The harmonic, or linear, oscillator produces a sinusoidal output.
The basic form of a harmonic oscillator is an electronic amplifier connected in a feedback loop, with its output fed back into its input through an electronic filter. When the power supply to the amplifier is first switched on, the amplifier's output consists only of noise. The noise travels around the loop, being filtered and re-amplified until it increasingly resembles the desired signal. Very quickly the signal in the loop becomes a sine wave at a single frequency.
In inductive-capacitive or LC oscillators, the filter is a tuned circuit (often called a tank circuit) consisting of an inductor (L) and capacitor (C) connected together. Charge flows back and forth between the capacitor's plates through the inductor, so the tuned circuit can store electrical energy oscillating at its resonant frequency. The feedback from the amplifier creates a negative resistance that compensates for the internal resistance of the LC circuit, sustaining the oscillations. LC oscillators are typically used when a tunable frequency source is necessary, such as in signal generators, tunable radio transmitters and the local oscillators in radio receivers. Typical LC oscillator circuits are the Hartley, Colpitts and Clapp circuits. On-chip inductors usually don't have a high enough Q-factor to use in the tuned circuit.
A piezoelectric crystal (commonly quartz) may take the place of the filter to stabilise the frequency of oscillation, this is called a crystal oscillator. These kinds of oscillators contain quartz crystals that mechanically vibrate as resonators, and their vibration determines the oscillation frequency. Crystals have very high Q-factor and also better temperature stability than tuned circuits, so crystal oscillators have much better frequency stability than LC or RC oscillators. They are used to stabilize the frequency of most radio transmitters, and to generate the clock signal in computers. The Pierce oscillator circuit is often used for crystal oscillators.

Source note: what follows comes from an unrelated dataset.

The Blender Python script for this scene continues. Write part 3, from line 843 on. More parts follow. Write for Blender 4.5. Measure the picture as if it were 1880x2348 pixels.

Because the crystal is an off-chip component, it adds some cost and complexity to the system design, but the crystal itself is generally quite inexpensive.
Surface acoustic wave (SAW) devices are a kind of crystal oscillator, but achieve much higher frequencies by establishing standing waves on the surface of the quartz crystal.[citation needed] These are more expensive than crystal oscillators, and are used in specialized applications which require a direct and very accurate high frequency reference, for example, in cellular telephones.